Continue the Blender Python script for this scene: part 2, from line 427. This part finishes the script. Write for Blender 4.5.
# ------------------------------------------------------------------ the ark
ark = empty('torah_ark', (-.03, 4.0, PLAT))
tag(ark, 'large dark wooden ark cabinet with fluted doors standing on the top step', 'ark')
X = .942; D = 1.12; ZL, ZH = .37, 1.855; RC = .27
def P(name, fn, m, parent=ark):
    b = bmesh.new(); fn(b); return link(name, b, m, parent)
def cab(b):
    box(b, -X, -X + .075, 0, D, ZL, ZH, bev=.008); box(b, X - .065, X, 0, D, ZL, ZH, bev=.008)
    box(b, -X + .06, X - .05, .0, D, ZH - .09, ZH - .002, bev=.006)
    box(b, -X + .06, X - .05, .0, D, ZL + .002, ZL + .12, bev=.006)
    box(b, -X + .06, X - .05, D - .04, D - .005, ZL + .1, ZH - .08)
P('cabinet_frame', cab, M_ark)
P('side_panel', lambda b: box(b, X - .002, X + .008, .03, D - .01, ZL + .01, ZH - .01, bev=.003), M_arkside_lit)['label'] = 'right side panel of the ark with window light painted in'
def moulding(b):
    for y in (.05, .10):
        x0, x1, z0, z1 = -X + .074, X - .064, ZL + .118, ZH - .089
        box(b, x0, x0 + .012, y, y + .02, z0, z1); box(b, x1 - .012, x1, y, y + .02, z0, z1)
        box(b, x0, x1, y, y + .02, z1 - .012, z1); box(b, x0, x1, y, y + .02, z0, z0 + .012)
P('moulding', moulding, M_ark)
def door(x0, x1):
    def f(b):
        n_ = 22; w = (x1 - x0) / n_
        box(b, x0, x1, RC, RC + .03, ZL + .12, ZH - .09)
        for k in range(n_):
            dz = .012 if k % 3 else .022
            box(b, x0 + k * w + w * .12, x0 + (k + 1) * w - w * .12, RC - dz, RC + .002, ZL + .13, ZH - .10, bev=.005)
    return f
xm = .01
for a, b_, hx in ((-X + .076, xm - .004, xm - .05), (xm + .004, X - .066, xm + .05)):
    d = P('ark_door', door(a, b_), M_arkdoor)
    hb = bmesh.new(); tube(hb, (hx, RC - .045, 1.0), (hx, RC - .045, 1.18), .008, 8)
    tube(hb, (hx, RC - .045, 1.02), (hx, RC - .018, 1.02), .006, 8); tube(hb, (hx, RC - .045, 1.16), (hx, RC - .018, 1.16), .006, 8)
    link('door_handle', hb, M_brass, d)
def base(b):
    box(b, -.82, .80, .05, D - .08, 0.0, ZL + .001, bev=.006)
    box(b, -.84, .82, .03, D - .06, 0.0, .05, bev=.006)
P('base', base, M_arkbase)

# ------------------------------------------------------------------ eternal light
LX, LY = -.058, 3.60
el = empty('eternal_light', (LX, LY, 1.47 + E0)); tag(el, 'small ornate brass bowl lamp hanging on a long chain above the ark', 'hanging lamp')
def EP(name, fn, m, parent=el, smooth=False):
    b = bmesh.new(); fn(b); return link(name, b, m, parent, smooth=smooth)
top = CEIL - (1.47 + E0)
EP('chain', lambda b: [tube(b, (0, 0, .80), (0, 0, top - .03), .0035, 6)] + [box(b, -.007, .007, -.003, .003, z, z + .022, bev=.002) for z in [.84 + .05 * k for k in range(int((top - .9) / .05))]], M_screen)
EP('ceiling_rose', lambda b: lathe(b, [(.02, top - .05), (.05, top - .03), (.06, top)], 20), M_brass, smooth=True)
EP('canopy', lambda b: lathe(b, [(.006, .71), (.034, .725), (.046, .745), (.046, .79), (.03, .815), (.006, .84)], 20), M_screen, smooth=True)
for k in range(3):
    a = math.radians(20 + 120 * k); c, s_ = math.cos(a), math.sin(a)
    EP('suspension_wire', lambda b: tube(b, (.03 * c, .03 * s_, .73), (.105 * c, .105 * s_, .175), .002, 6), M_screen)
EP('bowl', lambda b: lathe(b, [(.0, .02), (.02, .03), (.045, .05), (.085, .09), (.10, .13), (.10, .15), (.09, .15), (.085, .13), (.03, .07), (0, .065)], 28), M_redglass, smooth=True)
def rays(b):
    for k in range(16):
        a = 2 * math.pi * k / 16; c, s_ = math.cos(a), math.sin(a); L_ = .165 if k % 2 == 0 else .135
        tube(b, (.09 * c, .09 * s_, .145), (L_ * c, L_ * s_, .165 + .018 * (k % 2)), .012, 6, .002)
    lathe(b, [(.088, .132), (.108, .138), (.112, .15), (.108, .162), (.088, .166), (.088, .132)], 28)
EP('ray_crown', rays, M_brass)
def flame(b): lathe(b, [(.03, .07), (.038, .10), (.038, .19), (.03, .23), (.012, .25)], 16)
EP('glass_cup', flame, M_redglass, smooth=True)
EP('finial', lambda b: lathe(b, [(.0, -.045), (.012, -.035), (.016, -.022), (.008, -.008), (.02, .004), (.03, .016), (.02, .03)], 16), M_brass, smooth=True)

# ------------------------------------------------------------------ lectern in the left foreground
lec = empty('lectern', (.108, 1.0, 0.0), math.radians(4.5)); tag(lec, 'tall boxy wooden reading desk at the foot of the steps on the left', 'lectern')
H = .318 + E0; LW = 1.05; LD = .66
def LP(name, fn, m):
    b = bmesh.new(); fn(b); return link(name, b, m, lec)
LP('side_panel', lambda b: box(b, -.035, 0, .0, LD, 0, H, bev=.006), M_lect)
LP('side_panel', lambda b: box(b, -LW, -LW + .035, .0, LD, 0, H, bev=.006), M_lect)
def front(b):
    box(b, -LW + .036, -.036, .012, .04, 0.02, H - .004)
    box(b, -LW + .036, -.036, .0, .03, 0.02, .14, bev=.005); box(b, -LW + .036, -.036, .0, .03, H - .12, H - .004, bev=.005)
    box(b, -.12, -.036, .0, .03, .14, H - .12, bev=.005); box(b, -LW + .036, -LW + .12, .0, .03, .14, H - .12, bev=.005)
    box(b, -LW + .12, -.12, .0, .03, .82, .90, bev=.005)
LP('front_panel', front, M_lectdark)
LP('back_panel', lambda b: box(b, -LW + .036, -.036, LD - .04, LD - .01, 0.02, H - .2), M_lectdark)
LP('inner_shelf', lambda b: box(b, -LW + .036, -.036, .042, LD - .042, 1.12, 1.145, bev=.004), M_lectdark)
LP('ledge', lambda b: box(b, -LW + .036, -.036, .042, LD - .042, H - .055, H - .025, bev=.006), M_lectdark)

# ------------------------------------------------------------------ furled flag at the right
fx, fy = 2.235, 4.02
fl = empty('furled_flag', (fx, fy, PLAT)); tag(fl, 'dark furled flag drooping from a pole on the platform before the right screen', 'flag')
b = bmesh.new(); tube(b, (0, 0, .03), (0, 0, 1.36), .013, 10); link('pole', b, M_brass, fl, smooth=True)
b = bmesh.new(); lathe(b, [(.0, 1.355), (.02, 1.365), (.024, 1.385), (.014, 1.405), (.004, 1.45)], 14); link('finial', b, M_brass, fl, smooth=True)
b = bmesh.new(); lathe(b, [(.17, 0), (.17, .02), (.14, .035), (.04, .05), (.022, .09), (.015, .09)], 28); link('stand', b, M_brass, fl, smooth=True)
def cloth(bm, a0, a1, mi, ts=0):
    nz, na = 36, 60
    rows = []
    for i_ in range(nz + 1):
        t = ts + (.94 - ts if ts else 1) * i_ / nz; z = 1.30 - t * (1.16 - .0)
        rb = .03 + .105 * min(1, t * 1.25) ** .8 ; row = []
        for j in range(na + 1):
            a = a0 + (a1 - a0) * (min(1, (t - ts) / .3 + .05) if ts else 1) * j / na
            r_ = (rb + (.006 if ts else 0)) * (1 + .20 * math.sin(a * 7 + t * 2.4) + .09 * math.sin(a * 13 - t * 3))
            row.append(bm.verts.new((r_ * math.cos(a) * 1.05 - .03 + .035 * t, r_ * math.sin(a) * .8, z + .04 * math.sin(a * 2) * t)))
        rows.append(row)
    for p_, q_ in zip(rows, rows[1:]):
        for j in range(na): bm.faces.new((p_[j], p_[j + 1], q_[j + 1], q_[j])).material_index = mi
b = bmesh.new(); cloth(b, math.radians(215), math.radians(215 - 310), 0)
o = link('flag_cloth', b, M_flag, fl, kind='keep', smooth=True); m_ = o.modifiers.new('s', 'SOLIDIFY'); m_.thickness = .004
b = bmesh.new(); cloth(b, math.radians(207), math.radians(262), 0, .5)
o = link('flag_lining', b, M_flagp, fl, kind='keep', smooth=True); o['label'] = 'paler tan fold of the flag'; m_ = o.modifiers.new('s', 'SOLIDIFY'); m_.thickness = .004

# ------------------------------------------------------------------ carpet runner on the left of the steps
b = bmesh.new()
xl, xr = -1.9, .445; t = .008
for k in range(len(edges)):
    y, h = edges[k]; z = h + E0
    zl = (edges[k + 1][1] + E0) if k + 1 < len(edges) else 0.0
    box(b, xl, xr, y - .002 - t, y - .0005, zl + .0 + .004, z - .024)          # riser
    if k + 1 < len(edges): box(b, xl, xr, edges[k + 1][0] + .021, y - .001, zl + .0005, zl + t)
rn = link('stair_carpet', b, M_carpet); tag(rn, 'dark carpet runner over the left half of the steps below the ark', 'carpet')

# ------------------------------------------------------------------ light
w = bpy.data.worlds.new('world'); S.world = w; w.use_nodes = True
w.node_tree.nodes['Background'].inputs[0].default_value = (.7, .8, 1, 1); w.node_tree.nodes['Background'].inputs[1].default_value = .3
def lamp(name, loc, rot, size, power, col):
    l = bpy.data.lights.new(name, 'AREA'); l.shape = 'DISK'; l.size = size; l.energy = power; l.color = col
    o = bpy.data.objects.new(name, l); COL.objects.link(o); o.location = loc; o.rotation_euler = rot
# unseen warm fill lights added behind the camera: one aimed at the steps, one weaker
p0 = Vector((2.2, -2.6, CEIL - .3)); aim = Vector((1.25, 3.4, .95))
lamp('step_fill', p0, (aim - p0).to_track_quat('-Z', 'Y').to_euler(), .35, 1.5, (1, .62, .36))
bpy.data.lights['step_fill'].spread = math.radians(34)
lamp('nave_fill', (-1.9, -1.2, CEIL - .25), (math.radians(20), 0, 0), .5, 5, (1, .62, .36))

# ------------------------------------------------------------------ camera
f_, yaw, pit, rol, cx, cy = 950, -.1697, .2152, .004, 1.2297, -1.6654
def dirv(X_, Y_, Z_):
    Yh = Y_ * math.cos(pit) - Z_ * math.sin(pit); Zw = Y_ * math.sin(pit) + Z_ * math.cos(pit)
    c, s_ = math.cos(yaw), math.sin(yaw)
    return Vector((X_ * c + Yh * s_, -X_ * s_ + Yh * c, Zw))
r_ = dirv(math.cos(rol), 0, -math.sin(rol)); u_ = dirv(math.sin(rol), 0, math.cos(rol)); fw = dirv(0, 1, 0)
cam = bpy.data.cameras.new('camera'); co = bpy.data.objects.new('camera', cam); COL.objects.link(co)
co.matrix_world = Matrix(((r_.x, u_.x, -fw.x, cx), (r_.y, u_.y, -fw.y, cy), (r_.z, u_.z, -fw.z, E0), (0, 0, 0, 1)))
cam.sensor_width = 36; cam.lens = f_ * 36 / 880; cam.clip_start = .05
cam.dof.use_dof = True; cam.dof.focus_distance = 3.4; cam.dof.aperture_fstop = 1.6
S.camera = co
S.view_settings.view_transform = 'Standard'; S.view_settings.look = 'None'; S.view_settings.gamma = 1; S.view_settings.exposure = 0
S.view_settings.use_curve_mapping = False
----
TASK: Nothing beyond the lines starting at the line containing "o = link('flag_cloth', b, M_flag, fl, kind='keep', smooth=True);" and ending at the line containing "rn = link('stair_carpet', b, M_carpet);" is to be reproduced; reproduce those lines exactly, both ends included.

SOLUTION FOR THIS TASK:
o = link('flag_cloth', b, M_flag, fl, kind='keep', smooth=True); m_ = o.modifiers.new('s', 'SOLIDIFY'); m_.thickness = .004
b = bmesh.new(); cloth(b, math.radians(207), math.radians(262), 0, .5)
o = link('flag_lining', b, M_flagp, fl, kind='keep', smooth=True); o['label'] = 'paler tan fold of the flag'; m_ = o.modifiers.new('s', 'SOLIDIFY'); m_.thickness = .004

# ------------------------------------------------------------------ carpet runner on the left of the steps
b = bmesh.new()
xl, xr = -1.9, .445; t = .008
for k in range(len(edges)):
    y, h = edges[k]; z = h + E0
    zl = (edges[k + 1][1] + E0) if k + 1 < len(edges) else 0.0
    box(b, xl, xr, y - .002 - t, y - .0005, zl + .0 + .004, z - .024)          # riser
    if k + 1 < len(edges): box(b, xl, xr, edges[k + 1][0] + .021, y - .001, zl + .0005, zl + t)
rn = link('stair_carpet', b, M_carpet); tag(rn, 'dark carpet runner over the left half of the steps below the ark', 'carpet')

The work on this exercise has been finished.